The two most common reasons people read blogs, according to the survey of blog users, is to provide a better perspective, and get news faster. Those preferences generally reflect public opinion in general on why people go the Web for news: for diversity and variety of content as well as the speed with which the Internet posts news developments....

But the most compelling stuff is qualitative; with a discussion about how blogs are different than traditional journalism - and do different things with respect to the audience.

For now, blogs are largely an echo chamber and commentary channel, rather than a "news" source. Every so often a critical mass of blog chatter or a really newsworthy fact will emerge from the blogosphere, but their impact on the traditional media dialogue is still occasional. Instead, the overall impact of blogs flows in other directions.

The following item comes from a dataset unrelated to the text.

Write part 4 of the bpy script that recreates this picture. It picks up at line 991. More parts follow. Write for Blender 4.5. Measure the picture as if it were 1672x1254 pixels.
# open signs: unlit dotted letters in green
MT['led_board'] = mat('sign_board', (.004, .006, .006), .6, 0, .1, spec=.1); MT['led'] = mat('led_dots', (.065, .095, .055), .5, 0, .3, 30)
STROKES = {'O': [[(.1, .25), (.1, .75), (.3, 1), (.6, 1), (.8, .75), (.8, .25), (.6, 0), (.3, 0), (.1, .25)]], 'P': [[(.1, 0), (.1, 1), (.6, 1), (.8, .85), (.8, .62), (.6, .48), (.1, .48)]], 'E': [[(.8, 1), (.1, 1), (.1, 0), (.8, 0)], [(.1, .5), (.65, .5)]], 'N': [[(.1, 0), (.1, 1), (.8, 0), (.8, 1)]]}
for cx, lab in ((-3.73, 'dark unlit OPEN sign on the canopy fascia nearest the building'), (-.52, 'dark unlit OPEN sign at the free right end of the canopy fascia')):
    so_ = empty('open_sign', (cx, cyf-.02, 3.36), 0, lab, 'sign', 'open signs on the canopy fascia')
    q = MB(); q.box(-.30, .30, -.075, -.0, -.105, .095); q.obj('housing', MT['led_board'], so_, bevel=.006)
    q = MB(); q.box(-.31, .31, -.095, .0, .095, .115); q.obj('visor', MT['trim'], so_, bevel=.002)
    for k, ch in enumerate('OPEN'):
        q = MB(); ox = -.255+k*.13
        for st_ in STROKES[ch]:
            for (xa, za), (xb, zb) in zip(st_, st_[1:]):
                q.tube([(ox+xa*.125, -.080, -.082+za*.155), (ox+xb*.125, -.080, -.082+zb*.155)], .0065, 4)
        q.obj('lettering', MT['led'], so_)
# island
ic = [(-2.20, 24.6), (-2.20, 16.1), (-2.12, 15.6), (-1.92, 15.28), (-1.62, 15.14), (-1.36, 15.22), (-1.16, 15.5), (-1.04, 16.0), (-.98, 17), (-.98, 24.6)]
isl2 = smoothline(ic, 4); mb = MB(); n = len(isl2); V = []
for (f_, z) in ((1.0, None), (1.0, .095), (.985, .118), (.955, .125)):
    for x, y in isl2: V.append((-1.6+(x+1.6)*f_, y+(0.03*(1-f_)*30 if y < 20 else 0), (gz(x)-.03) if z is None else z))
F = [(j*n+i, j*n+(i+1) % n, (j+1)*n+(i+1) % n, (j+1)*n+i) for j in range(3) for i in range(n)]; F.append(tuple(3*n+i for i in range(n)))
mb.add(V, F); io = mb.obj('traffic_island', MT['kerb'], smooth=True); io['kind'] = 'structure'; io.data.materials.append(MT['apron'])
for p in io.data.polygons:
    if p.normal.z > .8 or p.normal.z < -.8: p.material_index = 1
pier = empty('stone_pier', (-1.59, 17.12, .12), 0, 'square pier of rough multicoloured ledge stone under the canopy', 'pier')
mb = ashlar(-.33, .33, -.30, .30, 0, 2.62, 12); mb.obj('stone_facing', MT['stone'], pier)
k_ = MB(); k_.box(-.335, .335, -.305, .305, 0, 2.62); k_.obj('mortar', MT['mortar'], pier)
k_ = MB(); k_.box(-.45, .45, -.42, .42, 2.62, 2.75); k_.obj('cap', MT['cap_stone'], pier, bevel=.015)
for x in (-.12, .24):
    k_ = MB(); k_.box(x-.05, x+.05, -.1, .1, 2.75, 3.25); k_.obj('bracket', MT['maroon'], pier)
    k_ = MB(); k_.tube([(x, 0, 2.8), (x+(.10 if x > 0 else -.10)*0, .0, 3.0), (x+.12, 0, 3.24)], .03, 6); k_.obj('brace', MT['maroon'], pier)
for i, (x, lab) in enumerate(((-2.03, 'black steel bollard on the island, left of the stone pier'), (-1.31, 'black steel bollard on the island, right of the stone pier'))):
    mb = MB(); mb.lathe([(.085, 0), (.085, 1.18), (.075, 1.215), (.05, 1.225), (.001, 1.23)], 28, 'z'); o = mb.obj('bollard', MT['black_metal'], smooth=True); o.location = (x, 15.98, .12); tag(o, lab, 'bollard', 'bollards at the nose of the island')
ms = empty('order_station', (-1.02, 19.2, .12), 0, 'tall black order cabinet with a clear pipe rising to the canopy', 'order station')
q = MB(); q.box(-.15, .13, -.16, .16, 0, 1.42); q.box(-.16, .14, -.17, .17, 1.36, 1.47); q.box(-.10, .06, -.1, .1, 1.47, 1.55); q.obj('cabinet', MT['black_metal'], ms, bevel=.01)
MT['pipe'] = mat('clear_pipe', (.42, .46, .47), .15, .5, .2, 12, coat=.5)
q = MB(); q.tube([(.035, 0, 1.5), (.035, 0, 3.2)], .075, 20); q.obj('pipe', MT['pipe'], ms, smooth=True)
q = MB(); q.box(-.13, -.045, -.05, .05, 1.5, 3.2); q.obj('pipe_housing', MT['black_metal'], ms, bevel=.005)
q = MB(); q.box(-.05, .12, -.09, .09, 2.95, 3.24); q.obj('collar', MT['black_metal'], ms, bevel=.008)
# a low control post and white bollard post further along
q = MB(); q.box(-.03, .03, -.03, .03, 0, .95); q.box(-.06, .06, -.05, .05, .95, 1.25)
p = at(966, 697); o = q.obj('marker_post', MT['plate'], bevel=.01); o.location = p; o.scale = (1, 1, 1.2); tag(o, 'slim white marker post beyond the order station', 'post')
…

First, the ease of creating a blog ("push-button publishing") allows millions of new people to throw their voices into the online "commons." It is even easier to grab a virtual soapbox using a blogger site than it is to create a Web site. Most blogs are probably not focused on politics at all, or even news in the broader sense, but rather are public journals. Not all of them gain an audience. Still, the most prominent of them have audiences rivaling some of the most influential columnists.

Second, even if bloggers aren't all newshounds, they represent a parallel culture that makes life more interesting and complicated for credentialed, mainstream journalists. In pre-blog days, the only real feedback journalists got was the occasional angry phone call or letter to the editor. Now every word Dan Rather utters and every sentence in The New York Times is dissected in the blogosphere. That must make journalists think twice about what they decide to publish - and what they decide not to publish. Journalists now live in the same panopticon environment - always being watched - as celebrities and public officials.

Third, bloggers have a substantial capacity to keep a story alive. The real-time nature of blogging shortens the news cycle to a nano-second, but the drumbeat of bloggers can keep a story alive for much longer than one news cycle. Look at how the Swift Boat Veterans worked for weeks before there was much attention to their campaign against Kerry. Look at how the constant humming in blogs and other online places about the return of the military draft kept the story alive even without much comment from the campaigns.

Fourth, it is so easy to measure things in the blogosphere using technology that provides an almost daily tracking "poll" on our culture. We know from a variety of measuring tools online (the Google Zeitgeist for keyword searches, DayPop for blog content, etc.) what the "buzz" is.

The larger cultural impact is that blogging has shattered the traditional boundary between "consumers" and "producers" of news. The audience is also a kind of newsroom, where ideas are absorbed, remixed, and republished.